Looking ahead, I guess, we really have to look at some of the major factors in our budget. The one right now that I would like to have some discussion, hopefully before this Assembly is concluded, is the cost of living in our small communities in the Northwest Territories. We have the NTPC and NUL, I think it’s called – Northland Utilities. There are two distributors of energy power into the communities. The high cost of power to our communities… We have to have some good news as to the petroleum products and lowering the costs of heating fuel, gasoline. We just recently had a report out by the Auditor General on the Nutrition North Program, the cost of food, transporting food into our small communities. Economic activity in our small communities, we need to look at how we get costs down in our small communities.
Another big factor is the growing sensation of having GNWT employees hired. When do we stop and say that’s enough, there are more employees than the population? When do we say enough is enough and how can we have this discussion here? In that sense, I look forward to some discussion and how we start doing some of the things in our communities more efficiently and effectively with the type of money that’s coming into the Northwest Territories?

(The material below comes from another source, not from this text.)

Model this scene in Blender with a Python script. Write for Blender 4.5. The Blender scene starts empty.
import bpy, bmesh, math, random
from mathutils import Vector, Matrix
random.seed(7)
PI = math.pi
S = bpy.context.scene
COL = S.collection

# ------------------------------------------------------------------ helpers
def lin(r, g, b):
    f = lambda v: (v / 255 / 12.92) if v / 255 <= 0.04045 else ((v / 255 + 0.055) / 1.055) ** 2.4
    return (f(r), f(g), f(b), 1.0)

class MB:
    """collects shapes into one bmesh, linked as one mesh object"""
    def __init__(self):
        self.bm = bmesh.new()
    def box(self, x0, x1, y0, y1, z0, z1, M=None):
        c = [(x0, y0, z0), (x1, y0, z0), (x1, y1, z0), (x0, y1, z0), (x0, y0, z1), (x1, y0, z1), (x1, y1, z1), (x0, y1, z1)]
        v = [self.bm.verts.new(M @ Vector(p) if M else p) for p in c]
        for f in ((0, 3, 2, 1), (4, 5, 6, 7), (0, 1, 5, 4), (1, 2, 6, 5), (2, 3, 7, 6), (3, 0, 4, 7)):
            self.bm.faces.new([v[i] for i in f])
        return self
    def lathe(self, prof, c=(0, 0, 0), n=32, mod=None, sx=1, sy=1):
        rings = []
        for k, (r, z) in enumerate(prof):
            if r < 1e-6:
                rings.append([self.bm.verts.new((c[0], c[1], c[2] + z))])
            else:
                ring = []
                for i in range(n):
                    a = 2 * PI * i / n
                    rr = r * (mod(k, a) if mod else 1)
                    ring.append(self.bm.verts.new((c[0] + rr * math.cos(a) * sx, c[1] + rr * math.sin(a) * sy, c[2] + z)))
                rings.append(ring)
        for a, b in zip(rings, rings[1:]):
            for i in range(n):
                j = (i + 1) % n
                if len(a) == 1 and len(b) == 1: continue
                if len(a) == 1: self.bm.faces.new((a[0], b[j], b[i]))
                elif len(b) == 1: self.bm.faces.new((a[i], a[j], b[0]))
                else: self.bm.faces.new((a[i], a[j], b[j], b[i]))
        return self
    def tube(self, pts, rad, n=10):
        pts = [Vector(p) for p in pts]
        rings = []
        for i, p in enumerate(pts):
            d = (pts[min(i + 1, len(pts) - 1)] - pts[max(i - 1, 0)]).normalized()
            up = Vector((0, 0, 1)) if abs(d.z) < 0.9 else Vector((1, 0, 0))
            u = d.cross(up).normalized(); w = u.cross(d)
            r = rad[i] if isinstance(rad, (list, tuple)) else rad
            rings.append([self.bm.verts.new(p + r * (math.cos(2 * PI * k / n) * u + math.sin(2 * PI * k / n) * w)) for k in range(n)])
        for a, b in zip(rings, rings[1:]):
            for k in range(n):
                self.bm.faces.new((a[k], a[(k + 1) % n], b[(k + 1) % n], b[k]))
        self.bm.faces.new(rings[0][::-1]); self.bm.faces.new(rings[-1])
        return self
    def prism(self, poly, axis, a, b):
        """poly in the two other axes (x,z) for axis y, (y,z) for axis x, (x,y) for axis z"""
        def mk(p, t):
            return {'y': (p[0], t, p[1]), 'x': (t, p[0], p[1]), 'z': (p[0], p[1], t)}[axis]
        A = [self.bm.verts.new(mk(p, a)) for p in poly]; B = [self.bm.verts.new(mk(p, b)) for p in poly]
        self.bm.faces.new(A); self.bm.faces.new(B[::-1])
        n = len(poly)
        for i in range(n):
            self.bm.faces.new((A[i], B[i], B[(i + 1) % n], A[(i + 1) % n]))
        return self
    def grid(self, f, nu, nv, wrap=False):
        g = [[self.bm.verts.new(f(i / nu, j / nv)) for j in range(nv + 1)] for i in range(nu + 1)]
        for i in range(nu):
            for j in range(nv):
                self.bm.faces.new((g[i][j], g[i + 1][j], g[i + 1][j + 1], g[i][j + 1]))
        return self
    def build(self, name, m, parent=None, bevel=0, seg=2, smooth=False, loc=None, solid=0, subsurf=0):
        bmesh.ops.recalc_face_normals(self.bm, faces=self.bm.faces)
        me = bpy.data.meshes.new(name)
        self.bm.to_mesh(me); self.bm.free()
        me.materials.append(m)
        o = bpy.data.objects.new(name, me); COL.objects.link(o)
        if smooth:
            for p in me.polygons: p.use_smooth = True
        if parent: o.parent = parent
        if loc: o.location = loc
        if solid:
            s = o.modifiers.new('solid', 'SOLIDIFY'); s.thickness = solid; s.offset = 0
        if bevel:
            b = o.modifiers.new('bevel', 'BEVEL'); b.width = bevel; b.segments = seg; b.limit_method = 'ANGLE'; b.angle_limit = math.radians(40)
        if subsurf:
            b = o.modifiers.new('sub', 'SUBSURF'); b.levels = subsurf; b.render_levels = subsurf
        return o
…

Again, 1.2 billion of our dollars come from the federal government. Basically we are like a provincial type of government but we don’t wear the coat of a provincial government; we’re still a territorial government as the budget tells us. The reality that we may be able to control all things is not quite enough to where we think we should be getting more of the dollars to serve our people, based on the remoteness and the type of living that we have in the Northwest Territories.
I guess for me it’s a real shift in responsibility in our communities. I guess one of the things is to accept the realities of living in Colville Lake or Deline and say this is the cost of living here, or do we change that, or do we change that to something that may not be real?
I want to just say those are my comments to the Minister, Madam Chair. Thank you.